Posts Tagged ‘The Last Vermeer’

THE LAST VERMEER: 3 STARS. “handsome, deliberately paced historical drama.”

A mix of fact and fiction, the real and the unreal, “The Last Vermeer” starring Guy Pearce and Claes Bang, now on VOD, is a cat-and-mouse game with a high-minded purpose.

Set just after World War II, the story involves Captain Joseph Piller (Claes Bang), a Jewish member of the Dutch Resistance who spent the war years working underground. Now, he works with the Allied reconstruction corps, following the money trail from big ticket art sales that may have funded espionage.

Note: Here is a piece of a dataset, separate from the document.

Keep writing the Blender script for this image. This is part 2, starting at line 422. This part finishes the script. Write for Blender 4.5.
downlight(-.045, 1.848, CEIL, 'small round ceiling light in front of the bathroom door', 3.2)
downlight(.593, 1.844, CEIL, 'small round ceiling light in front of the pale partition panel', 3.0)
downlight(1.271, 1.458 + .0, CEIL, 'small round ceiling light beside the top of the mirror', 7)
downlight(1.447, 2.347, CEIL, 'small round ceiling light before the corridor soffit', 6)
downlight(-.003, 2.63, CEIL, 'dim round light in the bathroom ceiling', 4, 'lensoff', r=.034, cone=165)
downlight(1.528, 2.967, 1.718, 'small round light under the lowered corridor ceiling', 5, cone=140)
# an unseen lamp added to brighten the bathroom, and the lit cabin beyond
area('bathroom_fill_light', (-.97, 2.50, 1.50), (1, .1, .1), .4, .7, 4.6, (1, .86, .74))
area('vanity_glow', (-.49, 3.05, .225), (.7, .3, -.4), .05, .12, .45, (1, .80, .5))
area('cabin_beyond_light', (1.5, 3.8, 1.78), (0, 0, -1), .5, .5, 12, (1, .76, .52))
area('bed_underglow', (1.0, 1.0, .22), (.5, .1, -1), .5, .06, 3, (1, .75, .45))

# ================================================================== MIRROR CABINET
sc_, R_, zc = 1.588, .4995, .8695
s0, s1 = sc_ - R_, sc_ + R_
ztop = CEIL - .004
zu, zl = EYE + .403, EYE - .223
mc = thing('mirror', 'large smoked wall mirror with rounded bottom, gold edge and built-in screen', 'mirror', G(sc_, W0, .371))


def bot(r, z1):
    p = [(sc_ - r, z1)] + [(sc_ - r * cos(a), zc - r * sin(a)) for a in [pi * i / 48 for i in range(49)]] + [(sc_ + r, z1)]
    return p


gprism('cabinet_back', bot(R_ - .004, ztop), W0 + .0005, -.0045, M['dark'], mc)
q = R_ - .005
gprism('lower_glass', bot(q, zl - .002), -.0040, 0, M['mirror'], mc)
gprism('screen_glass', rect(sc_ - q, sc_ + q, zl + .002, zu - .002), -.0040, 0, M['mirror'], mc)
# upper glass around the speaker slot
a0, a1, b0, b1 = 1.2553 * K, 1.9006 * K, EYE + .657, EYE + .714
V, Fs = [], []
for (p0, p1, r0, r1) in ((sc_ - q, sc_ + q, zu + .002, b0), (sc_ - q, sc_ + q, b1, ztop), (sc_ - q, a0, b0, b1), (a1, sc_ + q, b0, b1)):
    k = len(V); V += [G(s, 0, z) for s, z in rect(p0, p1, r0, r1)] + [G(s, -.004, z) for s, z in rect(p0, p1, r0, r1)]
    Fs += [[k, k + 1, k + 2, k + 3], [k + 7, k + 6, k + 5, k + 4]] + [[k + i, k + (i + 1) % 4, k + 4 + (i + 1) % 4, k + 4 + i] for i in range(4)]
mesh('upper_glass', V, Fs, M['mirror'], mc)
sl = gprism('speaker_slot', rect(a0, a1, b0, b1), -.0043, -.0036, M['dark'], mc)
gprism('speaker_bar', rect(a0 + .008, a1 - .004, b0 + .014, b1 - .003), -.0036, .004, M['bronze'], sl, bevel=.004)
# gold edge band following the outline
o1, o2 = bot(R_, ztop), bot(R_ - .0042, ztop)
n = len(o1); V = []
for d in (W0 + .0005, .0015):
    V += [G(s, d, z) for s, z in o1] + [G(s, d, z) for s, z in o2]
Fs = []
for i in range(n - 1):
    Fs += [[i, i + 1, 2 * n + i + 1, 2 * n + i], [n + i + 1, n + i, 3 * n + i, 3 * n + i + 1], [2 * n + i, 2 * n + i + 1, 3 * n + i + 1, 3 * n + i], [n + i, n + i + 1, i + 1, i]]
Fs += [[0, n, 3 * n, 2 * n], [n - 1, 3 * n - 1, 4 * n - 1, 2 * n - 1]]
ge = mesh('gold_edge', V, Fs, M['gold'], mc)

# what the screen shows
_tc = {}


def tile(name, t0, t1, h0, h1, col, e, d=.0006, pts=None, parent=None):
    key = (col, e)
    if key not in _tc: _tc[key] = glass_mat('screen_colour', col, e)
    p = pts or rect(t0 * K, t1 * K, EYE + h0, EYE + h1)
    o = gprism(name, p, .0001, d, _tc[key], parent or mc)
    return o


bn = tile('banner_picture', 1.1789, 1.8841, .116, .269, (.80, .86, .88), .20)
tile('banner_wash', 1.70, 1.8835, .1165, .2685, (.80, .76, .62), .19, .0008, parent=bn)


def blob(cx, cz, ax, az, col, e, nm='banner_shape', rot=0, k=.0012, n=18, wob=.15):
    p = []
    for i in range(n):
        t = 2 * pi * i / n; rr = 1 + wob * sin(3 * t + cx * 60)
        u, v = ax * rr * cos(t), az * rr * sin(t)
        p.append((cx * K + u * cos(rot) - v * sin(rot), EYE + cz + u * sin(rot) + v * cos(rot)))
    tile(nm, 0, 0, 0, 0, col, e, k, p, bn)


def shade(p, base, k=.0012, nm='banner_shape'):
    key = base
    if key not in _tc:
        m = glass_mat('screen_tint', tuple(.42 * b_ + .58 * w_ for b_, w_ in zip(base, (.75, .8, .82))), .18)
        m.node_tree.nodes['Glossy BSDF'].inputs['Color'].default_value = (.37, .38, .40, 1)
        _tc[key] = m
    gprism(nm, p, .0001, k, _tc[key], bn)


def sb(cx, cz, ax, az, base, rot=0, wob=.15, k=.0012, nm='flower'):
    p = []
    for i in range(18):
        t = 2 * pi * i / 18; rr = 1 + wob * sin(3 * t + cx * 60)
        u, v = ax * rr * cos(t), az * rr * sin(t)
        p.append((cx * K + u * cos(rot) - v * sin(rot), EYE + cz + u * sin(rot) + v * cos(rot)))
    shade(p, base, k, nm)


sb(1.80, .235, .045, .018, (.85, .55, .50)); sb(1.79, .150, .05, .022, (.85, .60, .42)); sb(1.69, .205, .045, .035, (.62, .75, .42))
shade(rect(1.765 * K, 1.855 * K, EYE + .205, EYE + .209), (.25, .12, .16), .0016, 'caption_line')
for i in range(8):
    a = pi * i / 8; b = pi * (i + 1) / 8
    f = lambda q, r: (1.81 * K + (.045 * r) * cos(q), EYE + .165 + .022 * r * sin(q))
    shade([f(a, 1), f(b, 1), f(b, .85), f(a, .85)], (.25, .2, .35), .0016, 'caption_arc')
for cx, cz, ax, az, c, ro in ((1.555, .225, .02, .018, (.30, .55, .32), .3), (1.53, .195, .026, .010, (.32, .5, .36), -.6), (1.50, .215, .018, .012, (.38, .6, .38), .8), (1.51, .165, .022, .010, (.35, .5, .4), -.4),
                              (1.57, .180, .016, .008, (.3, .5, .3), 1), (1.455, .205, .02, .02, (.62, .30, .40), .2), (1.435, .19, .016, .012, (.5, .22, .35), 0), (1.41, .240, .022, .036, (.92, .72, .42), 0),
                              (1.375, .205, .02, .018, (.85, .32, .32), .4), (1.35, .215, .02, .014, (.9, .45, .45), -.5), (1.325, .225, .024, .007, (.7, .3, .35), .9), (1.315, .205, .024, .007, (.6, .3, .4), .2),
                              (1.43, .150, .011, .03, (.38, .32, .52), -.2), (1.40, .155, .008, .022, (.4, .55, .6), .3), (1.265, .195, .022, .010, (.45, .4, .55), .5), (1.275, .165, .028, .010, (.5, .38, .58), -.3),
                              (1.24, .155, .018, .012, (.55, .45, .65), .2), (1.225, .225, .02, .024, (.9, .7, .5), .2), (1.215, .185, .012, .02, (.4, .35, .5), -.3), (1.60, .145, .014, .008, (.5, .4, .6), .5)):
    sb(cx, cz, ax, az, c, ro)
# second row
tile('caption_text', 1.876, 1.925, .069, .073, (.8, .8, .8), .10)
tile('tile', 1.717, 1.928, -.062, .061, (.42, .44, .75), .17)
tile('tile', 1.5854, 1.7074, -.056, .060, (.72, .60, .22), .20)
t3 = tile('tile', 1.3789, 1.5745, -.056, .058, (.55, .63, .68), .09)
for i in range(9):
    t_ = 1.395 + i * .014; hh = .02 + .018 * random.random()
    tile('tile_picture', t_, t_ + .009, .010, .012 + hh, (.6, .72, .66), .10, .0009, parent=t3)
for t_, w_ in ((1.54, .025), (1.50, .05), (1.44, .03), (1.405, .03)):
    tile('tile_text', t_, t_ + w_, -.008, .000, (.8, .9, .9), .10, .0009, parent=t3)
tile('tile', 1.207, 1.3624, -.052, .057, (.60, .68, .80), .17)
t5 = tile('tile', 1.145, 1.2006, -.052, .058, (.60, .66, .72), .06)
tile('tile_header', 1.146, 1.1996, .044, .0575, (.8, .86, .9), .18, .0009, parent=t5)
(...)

His investigation introduces him to artist Han van Meegeren (Guy Pearce), a painter and art dealer who admits making millions of dollars selling art to the Nazis. Of particular interest is “Christ and the Adulteress,” a Johannes Vermeer masterpiece he sold to Hermann Göring for 1.6 million guilder. “Which proves that pigs have good taste or too much money,” van Meegeren sxays.

The Netherland’s government see him as a war criminal. “He’s an honorary Nazi,” says one bureaucrats. “Let him swing with the rest of them.” But there’s a twist; van Meegeren claims the paintings were fakes, forgeries he painted to defraud the Nazis. “I believe every Fascist deserves to be swindled,” van Meegeren says. An ensuing court case puts not only van Meegeren on trial for collaborating with the enemy during war, but also the very idea of what makes good art great.

“The Last Vermeer” is a handsome, deliberately paced historical drama given life by a flamboyant performance from Pearce. He’s a bon vivant, quick with a line and a theatrical character who given to histrionic outbursts. “I am an artist,” says van Meegeren, “not a Nazi spy.” Pearce is clearly having fun—more so than anyone else in the film—but he’s reigned in just enough to prevent van Meegeren from becoming a caricature. It’s the spark that keeps our interest in an otherwise nicely made but occasionally lethargic movie.

Most interesting are the questions van Meegeren’s forgeries ask. If they are good enough to fool the experts and please the eye, why can’t they be considered on their own merits? Was the painter, who is based on a real artist who is considered the greatest forger of all time, touched by genius or simply an opportunist who wasted his talents to bilk the Nazis? The film stops shy of providing answers but provides food for thought.